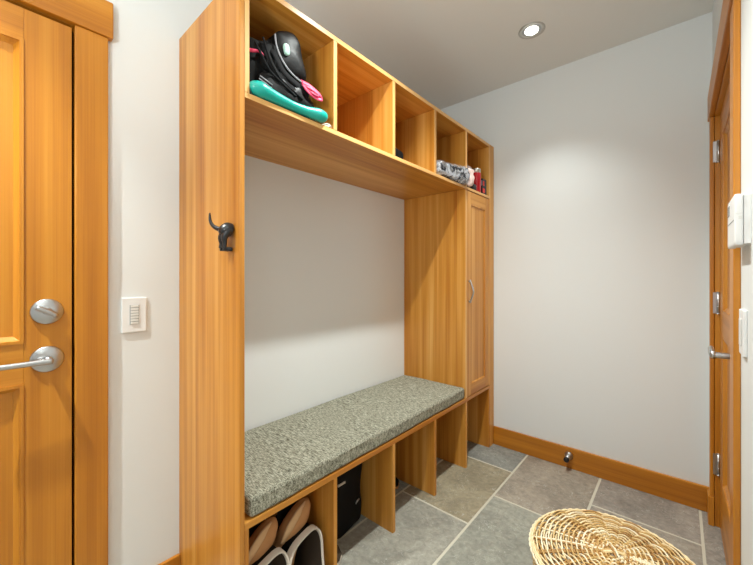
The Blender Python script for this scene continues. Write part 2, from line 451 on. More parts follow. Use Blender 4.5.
def panel_door(t, xs, face, y0, y1, z0, z1, stile, rails, mould, mats=('dz', 'dy')):
    """xs = (x back, x front); face = +1 when the visible side looks to +x. rails: list of (z0,z1) bottom..top; panels fill between"""
    xb, xf = xs
    lo, hi = min(xb, xf), max(xb, xf)
    for a, b in ((y0, y0+stile), (y1-stile, y1)):
        bm = B(); box(bm, lo, hi, a, b, z0, z1, .0015); obj('stile', bm, mats[0], t)
    for a, b in rails:
        bm = B(); box(bm, lo, hi, y0+stile, y1-stile, a, b, .0008); obj('rail', bm, mats[1], t)
    for (a0, a1), (b0, b1) in zip(rails, rails[1:]):
        bm = B(); rec = xf-face*.014
        box(bm, min(rec, xb+face*.01), max(rec, xb+face*.01), y0+stile-.004, y1-stile+.004, a1-.004, b0+.004); p = obj('door_panel', bm, mats[0], t)
        # sloped moulding ring, proud of the frame by `mould`
        bm = B(); w = .016
        Y = (y0+stile, y1-stile); Z = (a1, b0)
        def ring(ins, x): return [V((x, Y[0]+ins, Z[0]+ins)), V((x, Y[1]-ins, Z[0]+ins)), V((x, Y[1]-ins, Z[1]-ins)), V((x, Y[0]+ins, Z[1]-ins))]
        R = [ring(0, rec-face*.003), ring(0, xf+face*mould), ring(w*.55, xf+face*mould), ring(w*.6, xf+face*(mould-.004)), ring(w*1.35, rec+face*.001), ring(w*1.4, rec-face*.003)]
        vs = [[bm.verts.new(q) for q in r] for r in R]
        for i in range(len(vs)):
            r1, r2 = vs[i], vs[(i+1) % len(vs)]
            for k in range(4): bm.faces.new((r1[k], r1[(k+1) % 4], r2[(k+1) % 4], r2[k]))
        bmesh.ops.recalc_face_normals(bm, faces=bm.faces[:])
        obj('panel_moulding', bm, mats[0], t)

# left (entry) door
d1 = sgroup('door_1', 'large honey-coloured panelled wooden door with deadbolt and lever, left of the bench', 'door', (XW, LD1, 0))
DX = XW+.012
panel_door(d1, (DX-.042, DX), 1, LD0+.004, .2065, .008, 2.001, .1095, [(.008, .24), (.878, 1.0), (1.908, 2.001)], .004)
bm = B(); lathe(bm, [(0, 0), (.0385, 0), (.0385, .006), (.036, .009), (.0, .009)], (DX, .148, 1.092), 'x', 48)
db = obj('deadbolt', bm, 'steel', d1)
bm = B(); lathe(bm, [(0, .009), (.012, .009), (.012, .018), (0, .018)], (DX, .148, 1.092), 'x', 24)
tube(bm, [(DX+.020, .122, 1.106), (DX+.022, .148, 1.093), (DX+.020, .170, 1.078)], [.007, .008, .007], 12, 4); obj('thumb_turn', bm, 'steel', db)
bm = B(); lathe(bm, [(0, 0), (.0395, 0), (.0395, .006), (.037, .009), (.0, .009)], (DX, .148, .945), 'x', 48)
lh = obj('lever_rose', bm, 'steel', d1)
bm = B(); lathe(bm, [(0, .009), (.0115, .009), (.0105, .05), (0, .05)], (DX, .148, .945), 'x', 24)
tube(bm, [(DX+.05, .156, .945), (DX+.05, .148, .945), (DX+.052, .10, .945), (DX+.053, .0, .945)], [.008, .0095, .0082, .0078], 14, 5)
obj('lever', bm, 'steel', lh)

# right door
d2 = sgroup('door_2', 'narrow panelled fir door with lever in the right wall', 'door', (XR+.019, RD1, 0))
RX = XR+.019
panel_door(d2, (RX+.04, RX), -1, RD0+.004, RD1-.003, .01, RDZ-.004, .125, [(.01, .255), (.93, 1.04), (1.85, RDZ-.004)], -.001)
for z in (.302, 1.075, 1.80):
    bm = B(); tube(bm, [(RX-.005, RD1-.0015, z-.05), (RX-.005, RD1-.0015, z+.05)], .0075, 14, 1)
    for k in (-.0505, -.017, .017, .0505): lathe(bm, [(0, -.002), (.0085, -.002), (.0085, .002), (0, .002)], (RX-.005, RD1-.0015, z+k), 'z', 16)
    box(bm, RX-.024, RX-.006, RD1-.0055, RD1-.0035, z-.05, z+.05)
    obj('hinge', bm, 'steel', d2)
bm = B(); lathe(bm, [(0, 0), (.026, 0), (.026, -.007), (0, -.007)], (RX, 1.515, .955), 'x', 32); lr = obj('lever_rose', bm, 'steel', d2)
bm = B(); tube(bm, [(RX-.007, 1.515, .955), (RX-.04, 1.515, .955), (RX-.066, 1.515, .955)], .0095, 14, 3)
tube(bm, [(RX-.066, 1.507, .955), (RX-.068, 1.54, .956), (RX-.066, 1.63, .957)], [.0095, .009, .008], 14, 5, flat=((0, 0, 1), 1.25)); obj('lever', bm, 'steel', lr)

# ------------------------------------------------------------------ built-in locker
LK = thing('built_in_locker', 'tall honey-coloured fir built-in with overhead cubbies, open bench bays and a cupboard', 'built-in locker', (XW, Y0, 0))
def part(name, d, mat, bev=.001, label=None, parent=LK):
    bm = B(); box(bm, *d, bev); o = obj(name, bm, mat, parent)
    if label: o['label'] = label
    return o
def banded(name, d, mat, band, parent=LK, th=.0016):
    """board with a strip on its front edge; pale strips have lamplight in their colour"""
    x0, x1, y0, y1, z0, z1 = d
    bm = B(); box(bm, x0, x1-th, y0, y1, z0, z1)
    box(bm, x1-th, x1, y0, y1, z0, z1, .0006, 1, 1)
    for f in bm.faces:
        if f.calc_center_median().x > x1-th*1.02: f.material_index = 1
    return obj(name, bm, [mat, band], parent)
G = .0008
banded('end_panel', (XW+.001, XF, Y0, Y0+.016, 0, ZT), 'wz', 'wz')
banded('filler_panel', (XW+.001, XF+.001, 2.392, Y1, 0, ZT), 'wz', 'wz')
ST0, ST1 = 1.753, 1.770
banded('overhead_top', (XW+.001, XF, Y0+.016+G, 2.392-G, 2.118, ZT), 'wy', 'edge')
banded('overhead_shelf', (XW+.001, XF, Y0+.016+G, 2.392-G, ST0, ST1), 'wy', 'edge')
part('back_panel', (XW+.001, XW+.007, Y0+.016+G, 2.392-G, ST1+G, 2.118-G), 'wz', 0)
DV = [(Y0+.017, .562), (.913, .931), (1.282, 1.301), (1.651, 1.670), (2.020, 2.039), (2.374, 2.391)]
for a, b in DV: banded('cubby_divider', (XW+.008, XF, a, b, ST1+G, 2.118-G), 'wz', 'edgez')
BT0, BT1 = .415, .436
banded('bench_top', (XW+.001, XF, Y0+.016+G, 2.392-G, BT0, BT1), 'wy', 'wy')
for a, b in [(Y0+.017, .560)]+DV[1:]: banded('bench_divider', (XW+.001, XF, a, b, 0.0, BT0-G), 'wz', 'wz')
# cupboard
banded('cupboard_side', (XW+.001, XF, 2.020, 2.039, BT1+G, ST0-G), 'wz', 'edgez')
part('cupboard_side', (XW+.001, XF, 2.374, 2.391, BT1+G, ST0-G), 'wz')
cd = thing('cupboard_door', '', '', (XF, 2.04, .44)); del cd['label']; del cd['category']
cd.parent = LK; cd.location = V((XF, 2.04, .44))-LK.location
panel_door(cd, (XF-.019, XF-.001), 1, 2.042, 2.3725, .441, 1.747, .052, [(.441, .505), (1.672, 1.747)], -.001, ('wz', 'wy'))
bm = B()
for z in (1.045, 1.172): lathe(bm, [(0, 0), (.007, 0), (.006, .012), (0, .012)], (XF-.001, 2.066, z), 'x', 16)
tube(bm, [(XF+.008, 2.066, 1.036), (XF+.014, 2.066, 1.055), (XF+.030, 2.066, 1.108), (XF+.014, 2.066, 1.162), (XF+.008, 2.066, 1.181)], [.0055, .005, .006, .005, .0055], 12, 6)
hd = obj('bow_handle', bm, 'steel', cd)

# ------------------------------------------------------------------ bench cushion
cu = thing('bench_cushion', 'long grey-green tweed cushion lying on the bench', 'cushion', (-1.25, 1.29, BT1))
bm = B()
def sag(p, a):
    p = V(p)
    top = max(0, (p.z-.47)/.035)
    p.z += .003*noise.noise(V((p.x*5, p.y*4, 0)))*top
    if p.x > -1.06: p.x += .004*noise.noise(V((0, p.y*9, p.z*6)))
    return p
rbox(bm, (XW+.004, .5655, BT1+.001), (XF-.001, 2.0175, .506), .016, 60, f=sag, warp=.25)
obj('cushion_body', bm, 'fabric', cu)
bm = B()
pts = [(XF-.0045, y, .4935+.0025*math.sin(y*7)) for y in [.58+.0475*i for i in range(31)]]
tube(bm, pts, .0034, 8, 2); obj('front_piping', bm, 'fabric', cu)

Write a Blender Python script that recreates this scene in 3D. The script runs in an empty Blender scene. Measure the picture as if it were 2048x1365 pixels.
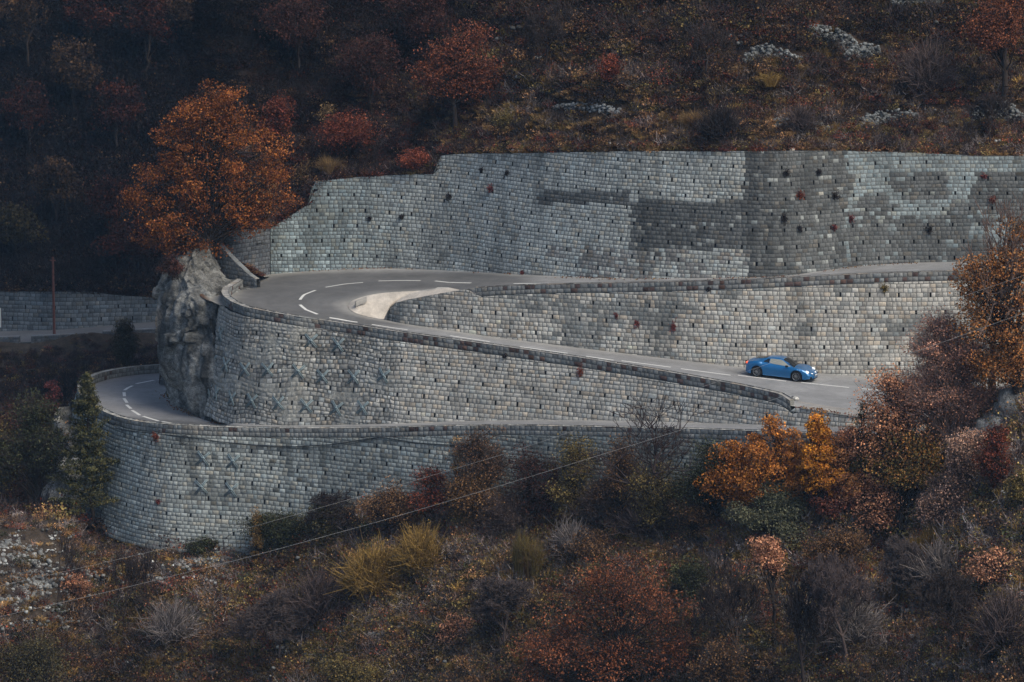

**Problem to solve**
Scan the lines for the string "Write". Copy out each line that matches.

**Output of the exercise**
The Blender Python script for this scene continues. Write part 2, from line 451 on. More parts follow. Use Blender 4.5.
Write a Blender Python script that recreates this scene in 3D. The script runs in an empty Blender scene. Measure the picture as if it were 2048x1365 pixels.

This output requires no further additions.